Em termos geográficos, os subúrbios de Lisboa e do Porto continuam a ter grande protagonismo: bairros como Chelas, Odivelas, Damaia, Miratejo ou Matosinhos. Quarteira, no Algarve, pode considerar-se já um pólo relevante, graças ao dinamismo do MC e produtor Twism. Mas um pouco por todo o lado, de Norte a Sul, aparecem movimentos. Observe-se o caso do Alentejo, uma das regiões mais pobres, desertificadas e envelhecidas da Europa. Por ali existem núcleos. Em Sines a cena é particularmente forte. Mas nas cidades do interior tal também acontece. É o caso de Beja, onde mora o rapper e produtor Suarez, que se prepara para lançar o seu primeiro disco com distribuição nacional. «Comecei em 1999, fui um dos pioneiros no distrito, mas agora já foi formado um circuito na região, com o hip hop em todas as suas vertentes.» Chegou a participar em algumas colectâneas e a lançar um disco de distribuição local. A distância das grandes urbes marcam a diferença no discurso: «Falo do que vivo, das discrepâncias que há no país, do desemprego e da falta de patriotismo.»
O universo do hip hop é dominado por homens. O que talvez se explique por uma certa ideia de virilidade dominante nas suas origens, nos despiques entre gangs. Em Portugal, a ausência de mulheres é flagrante.

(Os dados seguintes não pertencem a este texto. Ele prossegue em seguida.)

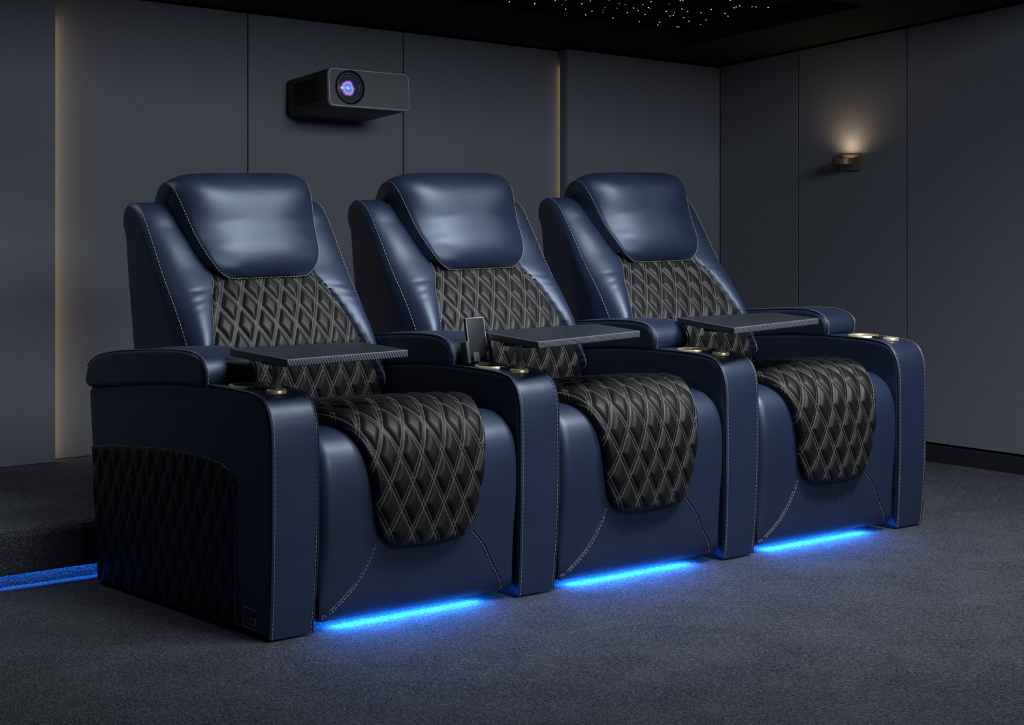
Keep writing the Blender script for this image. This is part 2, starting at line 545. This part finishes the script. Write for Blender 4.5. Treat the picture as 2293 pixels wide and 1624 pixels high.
def make_back_quilt(parent):
    z0, z1 = .43, .843
    def P(a, b):
        z = z0 + (z1 - z0) * b; t = 2 * a - 1; h = sinterp(HQ, z) + .002
        return Vector((CX + t * h, sinterp(YQ, z) - .014 * (1 - t * t), z))
    def N(a, b):
        z = z0 + (z1 - z0) * b
        dy = (sinterp(YQ, z + .01) - sinterp(YQ, z - .01)) / .02
        t = 2 * a - 1
        return Vector((.12 * t, -1, dy)).normalized()
    Ls = [0.]
    for k in range(200):
        p = P(.5, k / 200); q = P(.5, (k + 1) / 200); Ls.append(Ls[-1] + (q - p).length)
    def U(a, b):
        z = z0 + (z1 - z0) * b
        return ((2 * a - 1) * sinterp(HQ, z) , Ls[int(round(b * 200))] + .03)
    def E(a, b):
        z = z0 + (z1 - z0) * b
        return min((1 - abs(2 * a - 1)) * sinterp(HQ, z), (1 - b) * .42)
    return quilted('backrest_quilted_panel', P, N, U, E, 150, 200, .006, .0085, parent, rim=.012)

HR = [(.737, .827, .124), (.736, .834, .147), (.740, .850, .165), (.747, .877, .179), (.774, .914, .193), (.806, .953, .201), (.824, .99, .208), (.842, 1.025, .215), (.858, 1.058, .224), (.872, 1.082, .227), (.890, 1.097, .229), (.915, 1.100, .230), (.945, 1.088, .229), (.968, 1.066, .227), (.984, 1.035, .225), (.990, 1.0, .224)]
CROWN = [(0, .002), (.06, .016), (.15, .032), (.30, .043), (.45, .053), (.55, .056), (.60, .051), (.66, .036), (.72, .026), (.80, .018), (1, .014)]
def make_headrest(parent):
    bm = BM()
    n = 64
    # resample the seam line (y, z, half width)
    line, L = crom(HR, n)
    for _ in range(26):
        line = [line[0], line[1]] + [(line[k-1] + line[k] * 2 + line[k+1]) / 4 for k in range(2, n - 1)] + [line[-1]]
    cr = [sinterp(CROWN, k / (n - 1)) for k in range(n)]
    for _ in range(14):
        cr = [cr[0], cr[1]] + [(cr[k-1] + cr[k] * 2 + cr[k+1]) / 4 for k in range(2, n - 1)] + [cr[-1]]
    secs = []; seamL = []; seamR = []; frontc = []
    NX = 26
    for i, q in enumerate(line):
        a = line[max(0, i - 1)]; b = line[min(n - 1, i + 1)]
        t = Vector((b.x - a.x, b.y - a.y)).normalized()
        nv = Vector((-t.y, t.x))              # outward (front, up)
        tau = i / (n - 1)
        crown = cr[i]
        g = .085
        sec = []
        hw = q.z
        inn = Vector((q.x, q.y)) - nv * g
        if tau < .12:   # underside
            inn = Vector((q.x + .075, q.y + .012))
        ghw = hw - .006
        sec.append((CX - ghw, inn.x, inn.y))
        mid = Vector((q.x, q.y)) - nv * g * .5
        if tau < .12: mid = Vector((q.x + .035, q.y + .003))
        sec.append((CX - hw - .004, mid.x, mid.y))
        sec.append((CX - hw - .002, q.x + nv.x * -.008, q.y + nv.y * -.008))
        for k in range(NX + 1):
            u = -1 + 2 * k / NX
            u = math.copysign(abs(u) ** .85, u)
            w = crown * (1 - abs(u) ** (2.7 + 4. * max(0., min(1., (tau - .38) / .25))))
            
            # gathers along the side seams
            edge = max(0., (abs(u) - .55) / .45)
            w += .0032 * math.sin(tau * 46 + 3 * u) * edge * (1 - edge) * 4 * .6 * max(0., 1 - tau / .6)
            sec.append((CX + u * hw, q.x + nv.x * w, q.y + nv.y * w))
        sec.append((CX + hw + .002, q.x + nv.x * -.008, q.y + nv.y * -.008))
        sec.append((CX + hw + .004, mid.x, mid.y))
        sec.append((CX + ghw, inn.x, inn.y))
        secs.append(sec)
        o = nv * .0018
        seamL.append(Vector((CX - hw, q.x + o.x, q.y + o.y))); seamR.append(Vector((CX + hw, q.x + o.x, q.y + o.y)))
    bm.loft(secs)
    bot = [Vector(p) + Vector((0, -.0015, -.0008)) for p in secs[0][3:3 + NX + 1]]
    bm.stitches(seamL[::-1] + bot[1:-1] + seamR, 1, .0015, .007, .0026)
    return bm.build('headrest', [M['blue'], M['thread']], parent, 55)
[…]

Dama Bete, que se prepara para editar o primeiro álbum, com produção e arranjos de Filipe Larsen, é uma das raras excepções. «O hip hop é um movimento machista, as mulheres continuam a ser reprimidas» – diz. Desde os 16 anos que se interessa pelo estilo. Oriunda da linha de Sintra, integrou vários grupos femininos. «Muitas vezes éramos convidadas para concertos pela curiosidade de sermos mulheres, e não pela validade do projecto em si. Diziam: ‘para rapariga está bom’». Sam the Kid, em conversa com o JL, também sustentou: «Infelizmente, ainda não apareceu nenhuma em que dissesse mais do que essa coisa horrível: ‘para mulher não está mal’». As letras de Dama Bete, falam de injustiças sociais. Em Dama no Rap, refere-se a essa discriminação: «Ser dama no rap é antes de abrir a boca ser ignorada/ Ser logo posta de parte por pensarem “n’ sabe nada”/ É subir no palco e olharem-me como se fosse E.T./ Começar uma actuação, ouvir “vens fazer o quê?”/ É a todo momento ouvir, porque não cantas R&B?». Pode ser que este disco, com beats do seu irmão (Macaco Simão), ajude a abolir o preconceito.
A abertura ao hip hop feminino é uma possível saída para um estilo em expansão, que em Portugal pode vir a entrar num impasse criativo e ideológico. E cada vez mais se afirma no mainstream. Seguindo o exemplo americano, corre o risco de se institucionalizar. Só que, ao contrário da música pop, o verdadeiro hip hop nunca poderá ser dominante, sob a pena de trair os seus princípios. Abandonando as margens, abandona-se a si próprio. Confundindo-se com o poder, ficará corrompido. De forma triste e irremediável.